I prepared for this meeting for two weeks. I researched online, I consulted other special-needs parents, and I printed out e-mails from my son’s special education teacher that I had saved over the course of the school year, mentioning various times that she’d had trouble getting him to do the work, and in which she was asking me for advice. I built a case showing that although I appreciate the support that my son receives, his academic needs were clearly not being met. I practiced my main arguments in my head for days. I threw all of my energy – mental, emotional, and physical – into my preparation. I meditated. I prayed. I tried not to lose sleep. I did everything I could.

But this was one exam that I could not pass. From the moment I sat down at that huge, intimidating table, the district special education coordinator controlled the meeting. She knew how it was going to go. She was diplomatic and acted sincere, but she did her job for the school district. No matter how convincing my arguments, no matter how irrefutable my evidence, no matter how much I stuck to the facts and did not let my emotions surface, she did not waver. It didn’t matter what I’d said or how many e-mails I produced. I felt railroaded. We never had a chance.

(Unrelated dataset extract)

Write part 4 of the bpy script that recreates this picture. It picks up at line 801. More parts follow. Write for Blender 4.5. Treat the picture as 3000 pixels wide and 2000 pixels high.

I left the building and the tears immediately streamed down my face. I couldn’t even make it out to my car first. I was not completely surprised at the outcome of the meeting, but still, I had hoped. And it was quite a blow. I know that I could hire a special education attorney and take the district to court. I know that we have a good case. But I also know that there’s only so much I can take. I’m supposedly so “strong;” I’ve been told that many times over the years. But I’m not. I’m tired. I’m vulnerable. And I’m not going to fight that fight.

But I will continue to work for what’s best for my son, even if it turns out to be something different than what I’d thought would be best. When I tell Nigel, after I’d come home, that the district would not approve transferring him to the special school that he wanted to attend, at first he’s angry. “We need to call the authorities!” he proclaims. But after a few minutes, after he feels my calmness and acceptance, and after we talk about our alternatives, he sighs and goes back to the cartoon he had been watching. I walk out to the kitchen to begin making dinner.

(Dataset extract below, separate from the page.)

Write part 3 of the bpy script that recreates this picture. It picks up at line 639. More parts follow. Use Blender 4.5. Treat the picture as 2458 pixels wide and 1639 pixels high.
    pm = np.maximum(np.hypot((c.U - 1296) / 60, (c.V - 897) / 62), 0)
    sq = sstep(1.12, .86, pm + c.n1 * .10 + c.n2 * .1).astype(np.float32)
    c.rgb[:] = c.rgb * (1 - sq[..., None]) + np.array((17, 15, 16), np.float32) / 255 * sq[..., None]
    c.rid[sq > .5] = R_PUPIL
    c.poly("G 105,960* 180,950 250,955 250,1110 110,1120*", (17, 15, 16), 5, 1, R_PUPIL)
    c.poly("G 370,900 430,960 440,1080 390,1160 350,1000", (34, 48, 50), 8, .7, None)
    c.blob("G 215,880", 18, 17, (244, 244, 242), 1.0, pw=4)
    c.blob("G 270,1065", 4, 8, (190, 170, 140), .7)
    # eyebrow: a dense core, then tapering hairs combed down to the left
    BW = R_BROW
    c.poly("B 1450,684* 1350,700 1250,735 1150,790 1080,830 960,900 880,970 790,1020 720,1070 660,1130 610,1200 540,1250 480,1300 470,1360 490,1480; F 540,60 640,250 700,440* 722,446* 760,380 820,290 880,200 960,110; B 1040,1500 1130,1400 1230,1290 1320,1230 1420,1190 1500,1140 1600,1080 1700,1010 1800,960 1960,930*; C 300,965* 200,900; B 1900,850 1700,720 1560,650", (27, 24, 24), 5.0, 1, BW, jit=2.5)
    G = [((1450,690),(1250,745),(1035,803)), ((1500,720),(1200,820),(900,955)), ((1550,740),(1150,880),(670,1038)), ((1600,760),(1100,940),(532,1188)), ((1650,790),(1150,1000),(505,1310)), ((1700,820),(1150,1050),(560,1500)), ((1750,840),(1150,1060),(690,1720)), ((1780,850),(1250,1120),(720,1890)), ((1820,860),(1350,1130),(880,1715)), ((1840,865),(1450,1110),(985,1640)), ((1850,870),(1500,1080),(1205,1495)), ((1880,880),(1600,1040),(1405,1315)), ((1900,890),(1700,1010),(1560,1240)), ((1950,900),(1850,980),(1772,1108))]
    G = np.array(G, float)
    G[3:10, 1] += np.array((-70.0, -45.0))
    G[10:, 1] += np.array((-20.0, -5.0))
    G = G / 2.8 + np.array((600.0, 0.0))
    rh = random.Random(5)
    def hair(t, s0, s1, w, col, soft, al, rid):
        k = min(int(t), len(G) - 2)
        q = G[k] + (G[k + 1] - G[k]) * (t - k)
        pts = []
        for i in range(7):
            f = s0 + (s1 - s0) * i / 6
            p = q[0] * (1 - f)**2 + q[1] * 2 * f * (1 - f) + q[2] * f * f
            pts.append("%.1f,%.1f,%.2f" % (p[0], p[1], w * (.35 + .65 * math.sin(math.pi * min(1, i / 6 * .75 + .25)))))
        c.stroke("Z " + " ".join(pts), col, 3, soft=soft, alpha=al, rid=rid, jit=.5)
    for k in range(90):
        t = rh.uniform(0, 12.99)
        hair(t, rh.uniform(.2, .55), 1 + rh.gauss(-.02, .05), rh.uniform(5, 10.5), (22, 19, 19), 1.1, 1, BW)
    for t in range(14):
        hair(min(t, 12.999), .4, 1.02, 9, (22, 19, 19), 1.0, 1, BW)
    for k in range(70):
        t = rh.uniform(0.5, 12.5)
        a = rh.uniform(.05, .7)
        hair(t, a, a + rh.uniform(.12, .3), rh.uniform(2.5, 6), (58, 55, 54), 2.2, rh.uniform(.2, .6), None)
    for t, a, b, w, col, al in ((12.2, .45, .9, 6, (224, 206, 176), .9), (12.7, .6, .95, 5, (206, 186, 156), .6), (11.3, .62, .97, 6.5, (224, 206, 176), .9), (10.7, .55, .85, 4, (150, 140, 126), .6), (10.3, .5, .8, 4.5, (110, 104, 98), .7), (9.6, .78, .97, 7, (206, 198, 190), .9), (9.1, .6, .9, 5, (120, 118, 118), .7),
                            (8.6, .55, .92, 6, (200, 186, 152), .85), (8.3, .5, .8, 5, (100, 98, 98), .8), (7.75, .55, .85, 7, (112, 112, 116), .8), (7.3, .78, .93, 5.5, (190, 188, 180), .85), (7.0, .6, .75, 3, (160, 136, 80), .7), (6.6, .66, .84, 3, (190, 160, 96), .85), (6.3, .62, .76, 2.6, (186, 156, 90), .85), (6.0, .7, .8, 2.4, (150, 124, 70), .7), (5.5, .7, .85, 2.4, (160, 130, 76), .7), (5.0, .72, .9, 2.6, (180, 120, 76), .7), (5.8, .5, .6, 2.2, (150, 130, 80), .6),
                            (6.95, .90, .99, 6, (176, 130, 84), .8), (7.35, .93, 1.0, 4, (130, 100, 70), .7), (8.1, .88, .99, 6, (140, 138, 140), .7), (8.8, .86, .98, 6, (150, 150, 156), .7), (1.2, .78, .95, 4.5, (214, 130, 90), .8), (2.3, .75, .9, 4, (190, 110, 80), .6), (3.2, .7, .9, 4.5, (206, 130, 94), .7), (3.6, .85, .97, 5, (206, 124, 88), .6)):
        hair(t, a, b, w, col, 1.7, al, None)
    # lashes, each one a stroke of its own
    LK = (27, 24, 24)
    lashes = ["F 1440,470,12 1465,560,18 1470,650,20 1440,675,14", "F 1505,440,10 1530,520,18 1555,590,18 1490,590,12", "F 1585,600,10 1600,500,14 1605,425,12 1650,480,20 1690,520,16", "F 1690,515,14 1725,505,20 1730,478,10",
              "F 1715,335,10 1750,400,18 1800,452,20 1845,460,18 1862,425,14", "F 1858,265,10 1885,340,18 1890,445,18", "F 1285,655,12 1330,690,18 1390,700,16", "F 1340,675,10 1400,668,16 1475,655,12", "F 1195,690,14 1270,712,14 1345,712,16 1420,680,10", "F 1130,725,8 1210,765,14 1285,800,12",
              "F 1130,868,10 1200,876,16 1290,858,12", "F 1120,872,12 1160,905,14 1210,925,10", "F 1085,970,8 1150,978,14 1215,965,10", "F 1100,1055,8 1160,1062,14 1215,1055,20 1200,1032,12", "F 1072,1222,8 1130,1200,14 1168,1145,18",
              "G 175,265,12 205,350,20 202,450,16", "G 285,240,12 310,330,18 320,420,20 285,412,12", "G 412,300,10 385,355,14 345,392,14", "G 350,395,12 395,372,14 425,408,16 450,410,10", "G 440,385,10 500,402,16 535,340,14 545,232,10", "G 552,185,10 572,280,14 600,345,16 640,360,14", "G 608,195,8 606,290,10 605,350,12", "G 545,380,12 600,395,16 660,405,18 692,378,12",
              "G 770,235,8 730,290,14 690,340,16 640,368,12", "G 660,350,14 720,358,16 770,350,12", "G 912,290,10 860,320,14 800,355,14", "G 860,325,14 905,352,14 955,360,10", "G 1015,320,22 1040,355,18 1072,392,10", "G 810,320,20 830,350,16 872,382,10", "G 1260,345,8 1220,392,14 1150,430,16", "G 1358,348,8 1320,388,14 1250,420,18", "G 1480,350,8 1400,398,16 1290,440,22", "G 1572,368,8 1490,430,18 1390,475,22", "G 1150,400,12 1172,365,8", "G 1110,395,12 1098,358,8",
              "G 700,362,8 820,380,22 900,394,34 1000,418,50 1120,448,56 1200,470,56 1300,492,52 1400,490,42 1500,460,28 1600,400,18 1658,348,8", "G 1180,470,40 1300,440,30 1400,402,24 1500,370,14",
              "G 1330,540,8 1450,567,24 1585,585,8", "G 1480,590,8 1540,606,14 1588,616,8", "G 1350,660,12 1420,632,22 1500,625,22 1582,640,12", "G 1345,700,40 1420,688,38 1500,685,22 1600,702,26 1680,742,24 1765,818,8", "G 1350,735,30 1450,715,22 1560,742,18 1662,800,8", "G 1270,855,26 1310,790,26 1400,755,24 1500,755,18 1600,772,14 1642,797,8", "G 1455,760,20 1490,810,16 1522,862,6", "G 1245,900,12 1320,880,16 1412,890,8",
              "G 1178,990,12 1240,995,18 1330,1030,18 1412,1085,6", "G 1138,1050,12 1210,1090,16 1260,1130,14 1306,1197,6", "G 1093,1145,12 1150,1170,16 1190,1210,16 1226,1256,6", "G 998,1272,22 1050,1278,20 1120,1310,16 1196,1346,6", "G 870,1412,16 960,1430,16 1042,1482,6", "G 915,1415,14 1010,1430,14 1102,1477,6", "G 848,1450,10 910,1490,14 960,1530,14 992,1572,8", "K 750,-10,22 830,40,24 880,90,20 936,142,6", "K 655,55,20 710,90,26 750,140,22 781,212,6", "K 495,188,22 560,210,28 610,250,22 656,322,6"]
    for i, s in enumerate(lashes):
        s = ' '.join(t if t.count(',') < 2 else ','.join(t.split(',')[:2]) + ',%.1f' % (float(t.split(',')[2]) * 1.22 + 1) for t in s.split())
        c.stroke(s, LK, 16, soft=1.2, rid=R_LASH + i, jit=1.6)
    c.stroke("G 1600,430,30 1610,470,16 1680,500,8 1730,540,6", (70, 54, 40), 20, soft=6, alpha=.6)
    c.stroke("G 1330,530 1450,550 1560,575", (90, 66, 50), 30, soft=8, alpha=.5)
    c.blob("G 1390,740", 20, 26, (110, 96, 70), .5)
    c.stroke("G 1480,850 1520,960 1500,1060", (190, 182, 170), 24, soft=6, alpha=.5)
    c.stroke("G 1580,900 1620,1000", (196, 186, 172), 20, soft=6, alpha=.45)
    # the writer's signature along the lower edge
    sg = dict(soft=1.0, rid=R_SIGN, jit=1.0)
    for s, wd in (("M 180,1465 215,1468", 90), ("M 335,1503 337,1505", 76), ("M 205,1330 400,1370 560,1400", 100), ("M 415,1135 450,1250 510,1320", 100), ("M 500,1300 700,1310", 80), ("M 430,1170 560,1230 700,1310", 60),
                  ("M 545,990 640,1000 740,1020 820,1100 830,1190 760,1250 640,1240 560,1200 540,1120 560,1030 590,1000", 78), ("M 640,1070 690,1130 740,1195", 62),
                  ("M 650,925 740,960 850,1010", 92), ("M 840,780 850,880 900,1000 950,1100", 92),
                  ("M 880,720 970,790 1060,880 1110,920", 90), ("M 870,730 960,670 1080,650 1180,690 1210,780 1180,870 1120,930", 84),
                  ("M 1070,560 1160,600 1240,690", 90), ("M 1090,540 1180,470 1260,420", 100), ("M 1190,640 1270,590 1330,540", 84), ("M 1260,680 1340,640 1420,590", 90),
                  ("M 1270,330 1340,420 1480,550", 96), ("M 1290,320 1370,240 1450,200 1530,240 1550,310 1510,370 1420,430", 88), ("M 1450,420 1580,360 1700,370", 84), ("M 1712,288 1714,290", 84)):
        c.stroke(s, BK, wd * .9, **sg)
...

I think about the huge changes that my son – that all of us – will be facing very soon as we move seven hundred miles away to be near the special school in Los Angeles. His father lives there, and my two sons have spent the past eight summers there. They’ll go to the local public school, and we’ll just keep working to get Nigel in the one we want him to attend. But I’m open to the possibility that maybe something else will come up in L.A., some other opportunity that will turn out to be even better for him. Something we hadn’t even thought of. After the meeting, walking out to the car, I felt so disappointed in myself because I knew that I wasn’t going to fight the school district. I felt like I was surrendering, giving up. But now I see it differently. It’s not surrender; it’s hope. Hope for something better.

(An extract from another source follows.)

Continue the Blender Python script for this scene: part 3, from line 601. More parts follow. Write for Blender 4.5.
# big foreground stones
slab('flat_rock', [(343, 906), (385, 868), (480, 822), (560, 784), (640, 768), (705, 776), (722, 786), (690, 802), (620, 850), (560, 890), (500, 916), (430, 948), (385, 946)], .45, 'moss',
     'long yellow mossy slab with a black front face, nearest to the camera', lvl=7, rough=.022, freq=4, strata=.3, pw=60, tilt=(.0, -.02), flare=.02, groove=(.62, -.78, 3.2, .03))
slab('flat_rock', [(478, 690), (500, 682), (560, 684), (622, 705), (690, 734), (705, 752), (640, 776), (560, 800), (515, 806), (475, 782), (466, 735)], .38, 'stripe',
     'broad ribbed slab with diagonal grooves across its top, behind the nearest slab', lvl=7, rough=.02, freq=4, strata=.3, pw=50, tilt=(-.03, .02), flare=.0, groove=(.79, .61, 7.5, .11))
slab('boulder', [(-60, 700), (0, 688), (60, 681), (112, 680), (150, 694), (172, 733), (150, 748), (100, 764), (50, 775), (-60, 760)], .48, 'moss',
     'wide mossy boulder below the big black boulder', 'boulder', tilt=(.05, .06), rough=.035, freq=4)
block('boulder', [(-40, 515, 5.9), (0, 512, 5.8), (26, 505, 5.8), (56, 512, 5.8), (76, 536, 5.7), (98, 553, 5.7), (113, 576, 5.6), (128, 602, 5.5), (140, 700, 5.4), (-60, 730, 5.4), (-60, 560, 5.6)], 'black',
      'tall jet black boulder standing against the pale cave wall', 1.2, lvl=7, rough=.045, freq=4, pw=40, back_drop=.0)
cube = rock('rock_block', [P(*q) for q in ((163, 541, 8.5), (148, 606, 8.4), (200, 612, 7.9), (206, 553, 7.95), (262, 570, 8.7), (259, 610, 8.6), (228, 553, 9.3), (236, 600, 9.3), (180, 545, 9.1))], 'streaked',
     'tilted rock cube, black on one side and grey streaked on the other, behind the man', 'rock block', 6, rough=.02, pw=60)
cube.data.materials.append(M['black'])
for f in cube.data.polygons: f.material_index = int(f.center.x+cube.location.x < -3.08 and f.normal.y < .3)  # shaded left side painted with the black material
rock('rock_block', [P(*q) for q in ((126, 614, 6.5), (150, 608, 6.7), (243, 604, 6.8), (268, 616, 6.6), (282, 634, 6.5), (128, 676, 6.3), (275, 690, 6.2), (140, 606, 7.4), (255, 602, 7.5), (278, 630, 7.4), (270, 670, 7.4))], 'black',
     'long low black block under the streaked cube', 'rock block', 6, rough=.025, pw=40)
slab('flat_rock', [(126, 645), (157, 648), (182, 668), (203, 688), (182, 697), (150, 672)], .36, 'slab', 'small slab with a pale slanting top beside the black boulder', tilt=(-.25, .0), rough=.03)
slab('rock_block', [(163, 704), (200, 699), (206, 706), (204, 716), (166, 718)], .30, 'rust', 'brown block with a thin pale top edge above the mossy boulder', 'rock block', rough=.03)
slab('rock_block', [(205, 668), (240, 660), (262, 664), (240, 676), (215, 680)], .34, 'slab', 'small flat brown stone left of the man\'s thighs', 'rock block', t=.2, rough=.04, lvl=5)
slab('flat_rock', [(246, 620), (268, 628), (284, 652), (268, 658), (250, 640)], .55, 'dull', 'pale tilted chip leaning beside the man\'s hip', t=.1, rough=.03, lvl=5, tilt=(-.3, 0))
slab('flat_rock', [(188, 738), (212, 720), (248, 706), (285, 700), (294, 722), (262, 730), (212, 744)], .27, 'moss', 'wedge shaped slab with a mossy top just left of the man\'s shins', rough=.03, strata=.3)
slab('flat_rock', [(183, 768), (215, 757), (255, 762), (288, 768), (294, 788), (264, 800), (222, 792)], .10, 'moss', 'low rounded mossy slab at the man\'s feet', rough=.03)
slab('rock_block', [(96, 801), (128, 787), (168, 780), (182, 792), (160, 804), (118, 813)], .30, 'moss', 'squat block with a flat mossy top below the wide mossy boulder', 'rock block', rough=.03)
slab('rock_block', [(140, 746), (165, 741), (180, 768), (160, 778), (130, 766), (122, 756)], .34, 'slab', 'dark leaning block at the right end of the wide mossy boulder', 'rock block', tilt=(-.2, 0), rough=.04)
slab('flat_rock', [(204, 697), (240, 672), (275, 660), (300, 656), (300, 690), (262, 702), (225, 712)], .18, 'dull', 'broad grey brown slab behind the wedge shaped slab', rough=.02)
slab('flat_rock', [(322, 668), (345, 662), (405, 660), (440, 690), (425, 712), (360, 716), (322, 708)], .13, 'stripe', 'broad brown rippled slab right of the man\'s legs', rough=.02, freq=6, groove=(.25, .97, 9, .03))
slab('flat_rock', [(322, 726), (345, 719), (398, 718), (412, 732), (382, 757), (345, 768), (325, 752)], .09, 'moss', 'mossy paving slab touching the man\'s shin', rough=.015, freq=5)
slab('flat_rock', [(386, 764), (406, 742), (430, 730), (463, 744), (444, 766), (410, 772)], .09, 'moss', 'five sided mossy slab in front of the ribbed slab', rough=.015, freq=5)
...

A few minutes later, as if he picked up on my thoughts, Nigel walks through the doorway of the kitchen, stands there for a moment, and says, “Maybe some good will come of it.” It was most likely a line from a movie. But it couldn’t have been better said. I put my arm around his waist and pat his back and tell him Yes, honey. I’m sure of it.

3 thoughts on “Some Good

  1. Tera

    Tanya, when one door closes, new hope arises…hope for something better. I understand your decision not to fight it. Sometimes even we super moms (strong, super moms) can’t take any more. We put so much energy and effort into doing the best thing for our kids, and if they don’t want to work with us, we can’t do it all alone. That energy and effort still pays off, as we’ve seen in Nigel’s progression through the years. He is so intuitive, smart, and works so hard. On top of that, he can calm you, saying exactly what you need to hear when you feel like the world is falling apart. There will be another door that opens, and it won’t come from the school district, but when it does open and your son is a success, you can look back on this day and say: Hey, WE did this. WE made this happen. WE are the success. WE…me and my son!

    I’m still sorry that you put so much effort into something that wasn’t to be. Those tears are empowering…let them fall as you step up to the plate once again, with your home team behind you…you are gonna hit a double, and Nigel is gonna knock it outta the park…and the rest of us, we’ll be cheering you both (and Aiden too) on until that better thing comes along.

  2. Lex Savko

    “Railroaded” was the word that went through my mind too. As long as THEY’RE not being inconvenienced, everything is fine. But I think you’re taking the right focus. It’s not about who you’re fighting against, it’s who you’re fighting for. And you’ve made it clear you will ALWAYS fight for your children. Hold your head high, there is a bright horizon in your future!